> **Given problem**:
Write out, word for word, the first line of the data below and every line after it through the one containing "m = MB(); m.cyl((0, .05, 0), (0, .05, 1.25), .008, n_=6);".

> **Data block**:
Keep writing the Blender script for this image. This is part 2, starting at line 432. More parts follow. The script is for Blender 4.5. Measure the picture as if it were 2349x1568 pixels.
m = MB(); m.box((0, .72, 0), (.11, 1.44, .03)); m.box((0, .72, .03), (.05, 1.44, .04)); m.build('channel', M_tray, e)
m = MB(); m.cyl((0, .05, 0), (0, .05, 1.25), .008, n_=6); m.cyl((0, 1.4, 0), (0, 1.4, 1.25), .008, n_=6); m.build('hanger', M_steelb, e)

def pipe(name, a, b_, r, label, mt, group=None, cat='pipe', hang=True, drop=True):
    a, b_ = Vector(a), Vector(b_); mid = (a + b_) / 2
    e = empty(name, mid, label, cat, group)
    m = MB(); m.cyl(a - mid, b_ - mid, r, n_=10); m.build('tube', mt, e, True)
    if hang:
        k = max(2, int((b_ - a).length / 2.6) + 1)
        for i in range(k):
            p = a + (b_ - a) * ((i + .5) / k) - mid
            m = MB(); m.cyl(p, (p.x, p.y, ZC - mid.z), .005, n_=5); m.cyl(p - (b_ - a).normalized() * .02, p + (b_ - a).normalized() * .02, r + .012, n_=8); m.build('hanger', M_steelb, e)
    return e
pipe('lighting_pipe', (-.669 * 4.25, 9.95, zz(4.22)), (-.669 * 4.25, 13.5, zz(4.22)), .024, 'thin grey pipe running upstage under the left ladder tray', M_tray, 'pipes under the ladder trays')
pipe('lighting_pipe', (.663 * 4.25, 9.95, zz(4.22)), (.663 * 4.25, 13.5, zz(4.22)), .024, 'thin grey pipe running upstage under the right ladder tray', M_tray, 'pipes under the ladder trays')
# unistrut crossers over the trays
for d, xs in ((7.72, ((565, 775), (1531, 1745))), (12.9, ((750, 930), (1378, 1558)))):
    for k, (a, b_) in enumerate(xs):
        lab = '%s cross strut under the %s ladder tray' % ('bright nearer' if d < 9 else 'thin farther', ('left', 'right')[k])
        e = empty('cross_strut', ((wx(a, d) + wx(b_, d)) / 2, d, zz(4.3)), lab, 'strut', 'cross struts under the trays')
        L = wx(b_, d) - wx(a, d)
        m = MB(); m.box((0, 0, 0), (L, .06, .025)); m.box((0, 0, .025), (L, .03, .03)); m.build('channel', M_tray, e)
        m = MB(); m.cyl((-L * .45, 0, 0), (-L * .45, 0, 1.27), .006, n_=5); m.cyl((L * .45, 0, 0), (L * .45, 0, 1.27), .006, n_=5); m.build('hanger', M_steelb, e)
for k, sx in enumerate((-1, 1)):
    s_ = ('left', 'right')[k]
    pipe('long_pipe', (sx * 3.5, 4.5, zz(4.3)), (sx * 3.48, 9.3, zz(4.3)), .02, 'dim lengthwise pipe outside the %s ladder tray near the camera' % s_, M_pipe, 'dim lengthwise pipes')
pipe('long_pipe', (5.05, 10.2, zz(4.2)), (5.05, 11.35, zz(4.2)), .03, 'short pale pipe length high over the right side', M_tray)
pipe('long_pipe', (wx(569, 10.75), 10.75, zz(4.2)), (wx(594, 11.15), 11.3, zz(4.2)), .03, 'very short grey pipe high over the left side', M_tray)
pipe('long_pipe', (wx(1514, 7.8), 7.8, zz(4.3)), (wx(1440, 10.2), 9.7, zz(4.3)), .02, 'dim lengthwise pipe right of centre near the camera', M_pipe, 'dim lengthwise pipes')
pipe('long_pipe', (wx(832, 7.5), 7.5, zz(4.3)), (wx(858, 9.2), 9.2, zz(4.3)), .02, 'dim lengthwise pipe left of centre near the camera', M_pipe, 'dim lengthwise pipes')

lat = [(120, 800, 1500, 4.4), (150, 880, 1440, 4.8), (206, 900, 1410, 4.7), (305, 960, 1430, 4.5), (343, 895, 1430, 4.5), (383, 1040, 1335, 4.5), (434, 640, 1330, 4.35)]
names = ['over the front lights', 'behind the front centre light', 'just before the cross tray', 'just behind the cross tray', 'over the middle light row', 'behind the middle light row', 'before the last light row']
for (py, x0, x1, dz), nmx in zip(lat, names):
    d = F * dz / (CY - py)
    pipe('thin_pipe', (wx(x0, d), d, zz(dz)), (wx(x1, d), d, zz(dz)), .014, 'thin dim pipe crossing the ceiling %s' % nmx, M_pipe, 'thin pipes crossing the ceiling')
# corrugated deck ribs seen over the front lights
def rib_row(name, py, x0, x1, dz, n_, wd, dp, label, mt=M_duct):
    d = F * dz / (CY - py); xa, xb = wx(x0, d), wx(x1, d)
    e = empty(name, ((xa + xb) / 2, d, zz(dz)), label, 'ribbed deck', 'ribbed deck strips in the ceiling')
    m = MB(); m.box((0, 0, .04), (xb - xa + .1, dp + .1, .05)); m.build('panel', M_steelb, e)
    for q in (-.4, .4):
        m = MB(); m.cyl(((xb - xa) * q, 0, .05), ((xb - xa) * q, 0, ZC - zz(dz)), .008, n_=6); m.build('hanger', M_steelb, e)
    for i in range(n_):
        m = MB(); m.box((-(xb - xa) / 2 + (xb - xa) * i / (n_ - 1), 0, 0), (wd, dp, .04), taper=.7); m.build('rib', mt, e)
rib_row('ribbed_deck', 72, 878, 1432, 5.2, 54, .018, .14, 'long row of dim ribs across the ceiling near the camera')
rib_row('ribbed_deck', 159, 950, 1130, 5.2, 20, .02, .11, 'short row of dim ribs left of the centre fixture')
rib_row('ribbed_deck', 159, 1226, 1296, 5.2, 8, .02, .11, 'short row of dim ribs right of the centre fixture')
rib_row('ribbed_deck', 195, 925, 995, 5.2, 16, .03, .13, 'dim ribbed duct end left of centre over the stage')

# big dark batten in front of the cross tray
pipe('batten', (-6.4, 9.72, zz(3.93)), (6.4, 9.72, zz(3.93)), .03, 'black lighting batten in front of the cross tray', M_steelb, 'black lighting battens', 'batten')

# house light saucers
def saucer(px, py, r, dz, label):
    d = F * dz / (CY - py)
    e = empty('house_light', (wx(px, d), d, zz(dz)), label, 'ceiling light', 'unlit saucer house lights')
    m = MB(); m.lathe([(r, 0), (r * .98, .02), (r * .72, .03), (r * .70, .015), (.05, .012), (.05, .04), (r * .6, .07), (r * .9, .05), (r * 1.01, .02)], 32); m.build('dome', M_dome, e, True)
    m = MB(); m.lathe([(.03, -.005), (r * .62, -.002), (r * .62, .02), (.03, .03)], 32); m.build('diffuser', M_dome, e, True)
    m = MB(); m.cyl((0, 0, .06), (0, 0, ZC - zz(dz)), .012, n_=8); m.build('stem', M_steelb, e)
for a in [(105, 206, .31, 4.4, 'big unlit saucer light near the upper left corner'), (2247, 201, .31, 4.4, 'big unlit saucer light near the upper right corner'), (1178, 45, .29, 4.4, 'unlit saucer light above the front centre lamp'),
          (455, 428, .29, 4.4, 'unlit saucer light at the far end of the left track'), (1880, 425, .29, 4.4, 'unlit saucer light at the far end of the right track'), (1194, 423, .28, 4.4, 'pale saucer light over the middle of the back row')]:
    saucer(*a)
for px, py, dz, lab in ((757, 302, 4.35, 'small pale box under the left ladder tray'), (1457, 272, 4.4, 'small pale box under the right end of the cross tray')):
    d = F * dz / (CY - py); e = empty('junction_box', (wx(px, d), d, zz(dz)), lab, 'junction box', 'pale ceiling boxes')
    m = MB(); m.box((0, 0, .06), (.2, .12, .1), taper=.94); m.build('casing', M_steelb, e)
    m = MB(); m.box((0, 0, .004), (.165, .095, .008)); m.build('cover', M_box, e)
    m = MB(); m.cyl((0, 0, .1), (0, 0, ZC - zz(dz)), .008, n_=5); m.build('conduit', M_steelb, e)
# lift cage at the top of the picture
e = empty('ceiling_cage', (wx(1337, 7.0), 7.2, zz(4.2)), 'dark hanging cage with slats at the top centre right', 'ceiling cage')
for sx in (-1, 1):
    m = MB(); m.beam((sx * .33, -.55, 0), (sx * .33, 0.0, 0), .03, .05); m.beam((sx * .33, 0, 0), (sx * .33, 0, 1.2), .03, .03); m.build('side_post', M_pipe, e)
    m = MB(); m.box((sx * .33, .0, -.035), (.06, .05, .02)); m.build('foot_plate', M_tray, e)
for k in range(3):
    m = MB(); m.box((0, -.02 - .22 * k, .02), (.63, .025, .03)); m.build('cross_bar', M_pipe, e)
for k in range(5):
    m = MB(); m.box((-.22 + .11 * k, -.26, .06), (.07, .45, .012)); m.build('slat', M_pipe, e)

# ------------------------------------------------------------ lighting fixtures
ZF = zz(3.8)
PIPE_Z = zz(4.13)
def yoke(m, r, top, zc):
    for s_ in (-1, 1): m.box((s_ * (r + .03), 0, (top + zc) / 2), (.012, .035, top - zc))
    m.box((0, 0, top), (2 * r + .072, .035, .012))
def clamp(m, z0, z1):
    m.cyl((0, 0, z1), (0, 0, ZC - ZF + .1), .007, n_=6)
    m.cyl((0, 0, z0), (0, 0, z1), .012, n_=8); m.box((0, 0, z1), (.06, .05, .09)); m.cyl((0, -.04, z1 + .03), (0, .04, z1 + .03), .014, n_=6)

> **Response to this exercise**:
Keep writing the Blender script for this image. This is part 2, starting at line 432. More parts follow. The script is for Blender 4.5. Measure the picture as if it were 2349x1568 pixels.
m = MB(); m.box((0, .72, 0), (.11, 1.44, .03)); m.box((0, .72, .03), (.05, 1.44, .04)); m.build('channel', M_tray, e)
m = MB(); m.cyl((0, .05, 0), (0, .05, 1.25), .008, n_=6); m.cyl((0, 1.4, 0), (0, 1.4, 1.25), .008, n_=6); m.build('hanger', M_steelb, e)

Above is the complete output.